### Work to be completed
Copy each line of the entries beneath that contains the word "follow".

### Supplied records
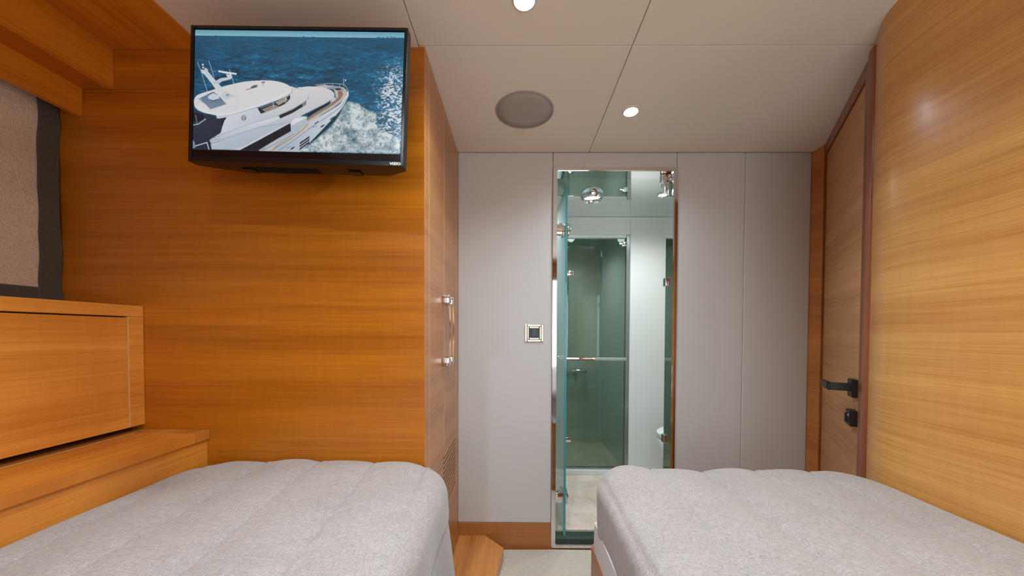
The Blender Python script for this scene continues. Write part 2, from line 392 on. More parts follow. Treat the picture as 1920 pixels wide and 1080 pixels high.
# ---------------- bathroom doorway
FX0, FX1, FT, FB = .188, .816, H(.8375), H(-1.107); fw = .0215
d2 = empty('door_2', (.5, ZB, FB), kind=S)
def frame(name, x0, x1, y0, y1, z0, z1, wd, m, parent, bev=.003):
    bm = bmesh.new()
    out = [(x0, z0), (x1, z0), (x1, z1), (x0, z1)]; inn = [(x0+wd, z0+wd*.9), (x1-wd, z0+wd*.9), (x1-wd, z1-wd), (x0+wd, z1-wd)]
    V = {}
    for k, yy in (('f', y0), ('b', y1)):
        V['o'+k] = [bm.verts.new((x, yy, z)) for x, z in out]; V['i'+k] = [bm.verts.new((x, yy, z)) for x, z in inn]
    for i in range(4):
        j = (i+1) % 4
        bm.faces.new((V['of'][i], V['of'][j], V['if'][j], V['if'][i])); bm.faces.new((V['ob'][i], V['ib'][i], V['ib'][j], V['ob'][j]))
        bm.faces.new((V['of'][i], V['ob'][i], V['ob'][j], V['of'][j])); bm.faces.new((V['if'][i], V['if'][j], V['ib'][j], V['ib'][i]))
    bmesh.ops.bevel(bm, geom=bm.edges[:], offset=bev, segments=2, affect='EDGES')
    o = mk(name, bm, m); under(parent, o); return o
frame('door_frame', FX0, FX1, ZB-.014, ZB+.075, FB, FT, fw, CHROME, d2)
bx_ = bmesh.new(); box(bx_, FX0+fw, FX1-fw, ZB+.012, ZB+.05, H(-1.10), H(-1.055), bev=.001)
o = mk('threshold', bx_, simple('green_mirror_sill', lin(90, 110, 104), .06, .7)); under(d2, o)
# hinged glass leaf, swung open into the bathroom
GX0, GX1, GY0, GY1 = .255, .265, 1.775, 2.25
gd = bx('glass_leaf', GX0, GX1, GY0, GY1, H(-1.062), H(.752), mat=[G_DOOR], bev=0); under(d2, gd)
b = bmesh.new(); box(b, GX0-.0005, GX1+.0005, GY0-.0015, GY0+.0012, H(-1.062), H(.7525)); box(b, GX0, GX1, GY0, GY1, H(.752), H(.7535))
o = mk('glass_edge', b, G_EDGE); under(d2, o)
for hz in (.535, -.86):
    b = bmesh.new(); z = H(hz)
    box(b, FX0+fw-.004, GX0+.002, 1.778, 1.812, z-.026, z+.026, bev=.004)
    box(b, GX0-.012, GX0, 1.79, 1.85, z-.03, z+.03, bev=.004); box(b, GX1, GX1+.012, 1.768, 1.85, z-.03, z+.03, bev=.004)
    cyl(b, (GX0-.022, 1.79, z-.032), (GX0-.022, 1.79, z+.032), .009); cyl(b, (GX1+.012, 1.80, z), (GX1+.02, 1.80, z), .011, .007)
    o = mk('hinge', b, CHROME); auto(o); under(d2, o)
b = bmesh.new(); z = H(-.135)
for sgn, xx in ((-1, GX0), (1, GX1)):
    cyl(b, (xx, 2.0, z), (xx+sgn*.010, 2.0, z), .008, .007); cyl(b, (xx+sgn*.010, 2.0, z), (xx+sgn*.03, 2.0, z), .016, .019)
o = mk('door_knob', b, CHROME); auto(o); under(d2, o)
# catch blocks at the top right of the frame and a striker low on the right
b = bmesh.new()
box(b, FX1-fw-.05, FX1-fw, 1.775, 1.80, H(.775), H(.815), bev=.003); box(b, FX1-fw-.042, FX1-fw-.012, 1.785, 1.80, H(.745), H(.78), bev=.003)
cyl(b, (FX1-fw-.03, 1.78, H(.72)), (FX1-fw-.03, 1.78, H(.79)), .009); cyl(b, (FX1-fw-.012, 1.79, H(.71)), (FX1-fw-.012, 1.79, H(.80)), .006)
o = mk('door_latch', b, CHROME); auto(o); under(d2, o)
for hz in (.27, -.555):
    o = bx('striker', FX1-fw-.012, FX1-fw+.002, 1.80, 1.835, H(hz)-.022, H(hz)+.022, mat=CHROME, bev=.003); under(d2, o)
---
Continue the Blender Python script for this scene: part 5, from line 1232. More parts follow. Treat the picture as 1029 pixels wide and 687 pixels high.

### Exercise output
The Blender Python script for this scene continues. Write part 2, from line 392 on. More parts follow. Treat the picture as 1920 pixels wide and 1080 pixels high.
Continue the Blender Python script for this scene: part 5, from line 1232. More parts follow. Treat the picture as 1029 pixels wide and 687 pixels high.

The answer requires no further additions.